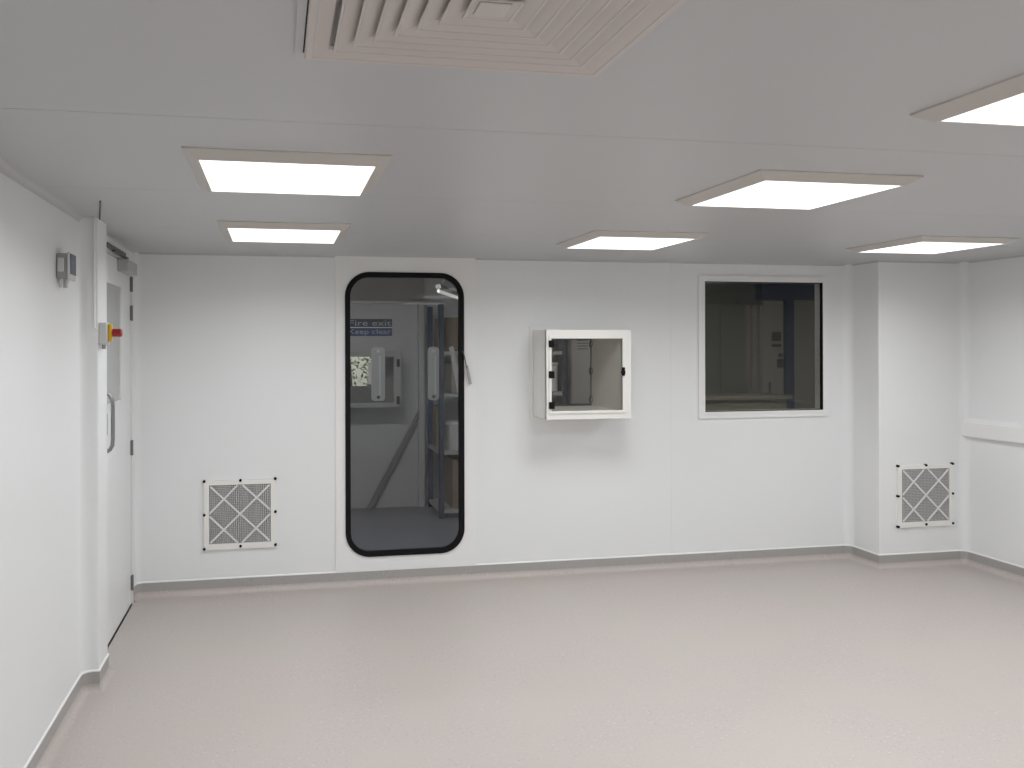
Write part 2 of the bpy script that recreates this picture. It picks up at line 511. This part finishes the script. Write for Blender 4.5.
# ------------------------------------------------------------------ window in the back wall
w1 = struct('window_1', (3.73, YB, 1.69))
obj('window_frame', ring(B(), rect(WX0, WX1, WZ0, WZ1), rect(3.177, 4.280, 1.137, 2.238), 'Y', Y0 - .014, Y0 + .001), 'white', w1)
obj('frame_bead', ring(B(), rect(WX0 + .006, WX1 - .006, WZ0 + .006, WZ1 - .006), rect(WX0 - .012, WX1 + .012, WZ0 - .012, WZ1 + .012), 'Y', Y0 - .018, Y0 - .013), 'white', w1)
obj('window_gasket', ring(B(), rect(WX0 + .012, WX1 - .012, WZ0 + .012, WZ1 - .012), rect(WX0 + .0005, WX1 - .0005, WZ0 + .0005, WZ1 - .0005), 'Y', Y0 - .010, Y0 + .016), 'black', w1)
obj('window_pane', bx(WX0 + .001, WX1 - .001, Y0 + .004, Y0 + .010, WZ0 + .001, WZ1 - .001), 'tint', w1)
obj('window_reveal', ring(B(), rect(WX0 + .010, WX1 - .010, WZ0 + .010, WZ1 - .010), rect(WX0 - .001, WX1 + .001, WZ0 - .001, WZ1 + .001), 'Y', Y0 + .017, Y0 + .082), 'white', w1)

# ------------------------------------------------------------------ transfer hatch
FY = 5.748; BY = 6.345
BX0, BX1, BZ0, BZ1 = 1.856, 2.490, 1.180, 1.813
hx = thing('transfer_hatch', (2.173, YB, BZ0), 'cream box-shaped transfer hatch with clear hinged door, fixed through the back wall', 'hatch')
WTK = .050
bw = B()
ring(bw, rect(BX0 + .036, BX1 - .064, BZ0 + WTK, BZ1 - WTK), rect(BX0, BX1, BZ0, BZ1), 'Y', FY + .004, BY)
obj('box_body', bw, 'cream', hx)
obj('wall_flange', ring(B(), rect(BX0 - .0005, BX1 + .0005, BZ0 - .0005, BZ1 + .0005), rect(BX0 - .030, BX1 + .03, BZ0 - .03, BZ1 + .03), 'Y', Y0 - .006, Y0 - .0005), 'white', hx)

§

In the copy, include no pictures; restate the listing above exactly.

# The response
Write part 2 of the bpy script that recreates this picture. It picks up at line 511. This part finishes the script. Write for Blender 4.5.
# ------------------------------------------------------------------ window in the back wall
w1 = struct('window_1', (3.73, YB, 1.69))
obj('window_frame', ring(B(), rect(WX0, WX1, WZ0, WZ1), rect(3.177, 4.280, 1.137, 2.238), 'Y', Y0 - .014, Y0 + .001), 'white', w1)
obj('frame_bead', ring(B(), rect(WX0 + .006, WX1 - .006, WZ0 + .006, WZ1 - .006), rect(WX0 - .012, WX1 + .012, WZ0 - .012, WZ1 + .012), 'Y', Y0 - .018, Y0 - .013), 'white', w1)
obj('window_gasket', ring(B(), rect(WX0 + .012, WX1 - .012, WZ0 + .012, WZ1 - .012), rect(WX0 + .0005, WX1 - .0005, WZ0 + .0005, WZ1 - .0005), 'Y', Y0 - .010, Y0 + .016), 'black', w1)
obj('window_pane', bx(WX0 + .001, WX1 - .001, Y0 + .004, Y0 + .010, WZ0 + .001, WZ1 - .001), 'tint', w1)
obj('window_reveal', ring(B(), rect(WX0 + .010, WX1 - .010, WZ0 + .010, WZ1 - .010), rect(WX0 - .001, WX1 + .001, WZ0 - .001, WZ1 + .001), 'Y', Y0 + .017, Y0 + .082), 'white', w1)

# ------------------------------------------------------------------ transfer hatch
FY = 5.748; BY = 6.345
BX0, BX1, BZ0, BZ1 = 1.856, 2.490, 1.180, 1.813
hx = thing('transfer_hatch', (2.173, YB, BZ0), 'cream box-shaped transfer hatch with clear hinged door, fixed through the back wall', 'hatch')
WTK = .050
bw = B()
ring(bw, rect(BX0 + .036, BX1 - .064, BZ0 + WTK, BZ1 - WTK), rect(BX0, BX1, BZ0, BZ1), 'Y', FY + .004, BY)
obj('box_body', bw, 'cream', hx)
obj('wall_flange', ring(B(), rect(BX0 - .0005, BX1 + .0005, BZ0 - .0005, BZ1 + .0005), rect(BX0 - .030, BX1 + .03, BZ0 - .03, BZ1 + .03), 'Y', Y0 - .006, Y0 - .0005), 'white', hx)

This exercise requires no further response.